Graphing functions involves plotting points that satisfy the function's equation on a coordinate plane. This helps visualize the behavior of the function across different values of the input variable, often denoted as \(x\). By understanding how to graph, students gain insights into the function's properties, such as slope, intercepts, and continuity.
When starting to graph any function, it's crucial to:

• Identify the type of function and its general shape
• Determine key points such as intercepts and turning points
• Identify any restrictions, such as domains or piecewise sections

In our exercise, the function is piecewise, meaning it has different expressions based on the input. Graphing such functions requires careful attention to the transitions between these sections.
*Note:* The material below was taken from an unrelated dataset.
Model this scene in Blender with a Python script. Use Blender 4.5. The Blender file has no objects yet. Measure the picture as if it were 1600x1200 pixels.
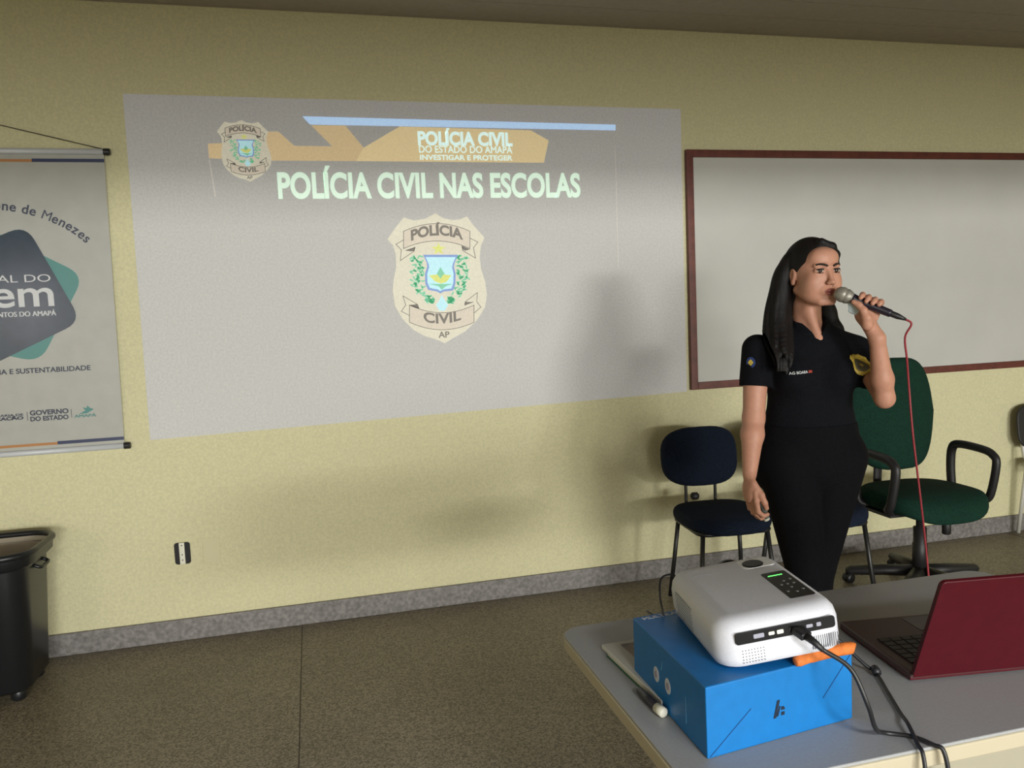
import bpy, bmesh, math, random
import numpy as np
from mathutils import Vector, Matrix
random.seed(7)
PI = math.pi
sc = bpy.context.scene
COL = sc.collection

# ------------------------------------------------------------------ camera
F_PX = 1238.3
PITCH, ROLL, YAW, CAM_H = .08403, -.04263, .2462, 1.380
cam_data = bpy.data.cameras.new('camera')
cam = bpy.data.objects.new('camera', cam_data); COL.objects.link(cam)
cam_data.sensor_fit = 'HORIZONTAL'; cam_data.sensor_width = 36.0
cam_data.lens = F_PX / 1600 * 36.0
cam_data.clip_start = .02
fw = Vector((math.sin(YAW)*math.cos(PITCH), math.cos(YAW)*math.cos(PITCH), -math.sin(PITCH)))
rt = Vector((math.cos(YAW), -math.sin(YAW), 0)); up = rt.cross(fw)
r2 = rt*math.cos(ROLL) + up*math.sin(ROLL); u2 = -rt*math.sin(ROLL) + up*math.cos(ROLL)
cam.matrix_world = Matrix(((r2.x, u2.x, -fw.x, 0), (r2.y, u2.y, -fw.y, 0), (r2.z, u2.z, -fw.z, CAM_H), (0, 0, 0, 1)))
sc.camera = cam

# ------------------------------------------------------------------ world, lights, exposure
world = bpy.data.worlds.new('world'); sc.world = world; world.use_nodes = True
bg = world.node_tree.nodes['Background']
bg.inputs[0].default_value = (.93, .96, 1.0, 1); bg.inputs[1].default_value = .12
sc.view_settings.view_transform = 'Standard'; sc.view_settings.look = 'None'
sc.view_settings.gamma = 1; sc.view_settings.exposure = 0.22; sc.view_settings.use_curve_mapping = False
sc.cycles.use_denoising = True

def area(name, loc, target, sx, sy, power, color, spread=180):
    l = bpy.data.lights.new(name, 'AREA'); l.shape = 'RECTANGLE'; l.size = sx; l.size_y = sy
    l.energy = power; l.color = color; l.spread = math.radians(spread)
    o = bpy.data.objects.new(name, l); COL.objects.link(o); o.location = loc
    o.rotation_euler = (Vector(target)-Vector(loc)).to_track_quat('-Z', 'Y').to_euler()
    return o
area('window_light', (3.4, -7.2, 1.80), (1.5, 3.7, 1.2), 1.7, .40, 175, (1.0, 1.0, .95), 150)
area('window_light', (.1, -7.2, 1.80), (.6, 3.7, 1.2), 1.3, .40, 85, (1.0, 1.0, .95), 150)
area('added_overhead_fill', (.6, -2.4, 2.68), (.75, .3, .8), .9, .3, 38, (.96, .98, 1.0), 120)  # added overhead fill, no known lamp; lifts the table and projector tops
area('banner_streak_light', (-3.22, -3.2, 1.95), (-1.13, 3.7, 1.6), .11, .9, 8, (1.0, .90, .98), 120)  # narrow source added for the streak reflected in the banner
area('back_fill_light', (1.2, -7.4, 1.10), (1.2, 3.7, 1.2), 5.5, 1.4, 345, (.98, 1.0, .96), 180)  # broad soft fill added behind the camera to raise the ambient level

# ------------------------------------------------------------------ helpers
def mat(name, col, rough=.6, noise=None, bump=None, emit=None, metal=0.0, spec=.5, coat=0.0):
    """noise=(scale, amount) mottles the colour; bump=(scale, strength, distance)"""
    m = bpy.data.materials.new(name); m.use_nodes = True
    nt = m.node_tree; b = nt.nodes['Principled BSDF']
    b.inputs['Base Color'].default_value = (*col, 1); b.inputs['Roughness'].default_value = rough
    b.inputs['Metallic'].default_value = metal; b.inputs['Specular IOR Level'].default_value = spec
    b.inputs['Coat Weight'].default_value = coat
    tc = nt.nodes.new('ShaderNodeTexCoord')
    if noise:
        n = nt.nodes.new('ShaderNodeTexNoise'); n.inputs['Scale'].default_value = noise[0]; n.inputs['Detail'].default_value = 4
        nt.links.new(tc.outputs['Object'], n.inputs['Vector'])
        r = nt.nodes.new('ShaderNodeValToRGB'); a = noise[1]
        r.color_ramp.elements[0].position = .32; r.color_ramp.elements[1].position = .68
        r.color_ramp.elements[0].color = (*[c*(1-a) for c in col], 1)
        r.color_ramp.elements[1].color = (*[min(1, c*(1+a)) for c in col], 1)
        nt.links.new(n.outputs['Fac'], r.inputs['Fac']); nt.links.new(r.outputs['Color'], b.inputs['Base Color'])
    if bump:
        n = nt.nodes.new('ShaderNodeTexNoise'); n.inputs['Scale'].default_value = bump[0]; n.inputs['Detail'].default_value = 3
        nt.links.new(tc.outputs['Object'], n.inputs['Vector'])
        bp = nt.nodes.new('ShaderNodeBump'); bp.inputs['Strength'].default_value = bump[1]; bp.inputs['Distance'].default_value = bump[2]
        nt.links.new(n.outputs['Fac'], bp.inputs['Height']); nt.links.new(bp.outputs['Normal'], b.inputs['Normal'])
    if emit:
        b.inputs['Emission Color'].default_value = (*emit[0], 1); b.inputs['Emission Strength'].default_value = emit[1]
    return m

def srgb(r, g, b):
    return tuple(((c/255)/12.92 if c/255 <= .04045 else ((c/255+.055)/1.055)**2.4) for c in (r, g, b))

def link(name, me, m=None, parent=None, smooth=False, **props):
    o = bpy.data.objects.new(name, me); COL.objects.link(o)
    if m is not None: me.materials.append(m)
    if parent is not None: o.parent = parent
    if smooth:
        me.polygons.foreach_set('use_smooth', [True]*len(me.polygons))
    for k, v in props.items(): o[k] = v
    return o

def obj(name, bm, m=None, parent=None, smooth=False, bevel=0, seg=2, **props):
    me = bpy.data.meshes.new(name); bmesh.ops.recalc_face_normals(bm, faces=bm.faces[:]); bm.to_mesh(me); bm.free()
    o = link(name, me, m, parent, smooth, **props)
    if bevel:
        md = o.modifiers.new('bevel', 'BEVEL'); md.width = bevel; md.segments = seg; md.limit_method = 'ANGLE'; md.angle_limit = .6
    if smooth and not bevel: pass
    if bevel: me.polygons.foreach_set('use_smooth', [True]*len(me.polygons)); wn = o.modifiers.new('wn', 'WEIGHTED_NORMAL')
    return o

def thing(name, label, cat, loc=(0, 0, 0), rz=0, group=None, rot=None):
    o = bpy.data.objects.new(name, None); COL.objects.link(o); o.location = loc
    o.rotation_euler = rot if rot else (0, 0, rz)
    o['label'] = label; o['category'] = cat
    if group: o['group'] = group
    o.empty_display_size = .05
    return o
def tag(o, label, cat, group=None):
    o['label'] = label; o['category'] = cat
    if group: o['group'] = group
    return o

def box(bm, x0, x1, y0, y1, z0, z1, M=None):
    vs = [bm.verts.new((x, y, z)) for x in (x0, x1) for y in (y0, y1) for z in (z0, z1)]
    if M is not None:
        for v in vs: v.co = M @ v.co
    for f in ((0, 1, 3, 2), (4, 6, 7, 5), (0, 4, 5, 1), (2, 3, 7, 6), (0, 2, 6, 4), (1, 5, 7, 3)):
        bm.faces.new([vs[i] for i in f])
    return bm
def bx(*a, M=None): return box(bmesh.new(), *a, M=M)

def catmull(pts, n=8):
    P = [Vector(p) for p in pts]; P = [2*P[0]-P[1]] + P + [2*P[-1]-P[-2]]; out = []
    for i in range(1, len(P)-2):
        for k in range(n):
            t = k/n; a, b, c, d = P[i-1], P[i], P[i+1], P[i+2]
            out.append(.5*((2*b)+(c-a)*t+(2*a-5*b+4*c-d)*t*t+(3*b-a-3*c+d)*t**3))
    out.append(P[-2].copy()); return out

def tube(bm, pts, r, n=10, closed=False, flat=None):
    """sweep a circle (or ellipse: flat=(ratio, up)) along pts; r may be a list"""
    P = [Vector(p) for p in pts]; N = len(P)
    R = r if isinstance(r, (list, tuple)) else [r]*N
    rings = []; prev = None
    for i, p in enumerate(P):
        if closed: t = P[(i+1) % N]-P[i-1]
        else: t = P[min(i+1, N-1)]-P[max(i-1, 0)]
        t.normalize()
        if prev is None:
            a = Vector((0, 0, 1)) if abs(t.z) < .9 else Vector((1, 0, 0))
            u = (a - t*a.dot(t)).normalized()
        else: u = (prev - t*prev.dot(t)).normalized()
        prev = u; w = t.cross(u)
        fl = flat if flat else 1
        rings.append([bm.verts.new(p + u*math.cos(2*PI*k/n)*R[i]*fl + w*math.sin(2*PI*k/n)*R[i]) for k in range(n)])
    m = N if closed else N-1
    for i in range(m):
        A, B = rings[i], rings[(i+1) % N]
        for k in range(n): bm.faces.new((A[k], A[(k+1) % n], B[(k+1) % n], B[k]))
    if not closed:
        bm.faces.new(rings[0][::-1]); bm.faces.new(rings[-1])
    return bm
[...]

Piecewise-defined functions are special kinds of functions that have multiple sub-functions, each applied to different parts of the function's domain. This means that the rules governing the output of the function can change depending on the value of the input.
For instance, in our function:

• When \(x \leq 1\), the output is always \(1\). This creates a constant horizontal line across the graph.
• When \(x > 1\), the function follows the rule \(f(x) = x + 1\), resulting in a line with a slope of 1 and a y-intercept that would be 1 if extended.

Understanding these sections is critical to properly graphing the function. It requires recognizing the transition point (here, \(x = 1\)) and depicting any inclusions or exclusions using solid or open dots to indicate if points lie within the function's range.

Function sketching is the art of drawing a rough graph of a function without calculating all points meticulously. It's a skill that combines mathematical understanding with creative estimation.

• Begin by identifying the major sections of the function, like in our example, where we have defined parts for different values of \(x\).
• Mark the transition points where these sections change, emphasizing whether points at these transitions are inclusive (solid dot) or exclusive (open dot).
• Accentuate the shape: horizontal lines for constants and sloped lines for linear growth or decay.

By following these steps, you capture the essence of the function's behavior visually, providing insights into not only how the function looks but also how it behaves as \(x\) changes across its domain.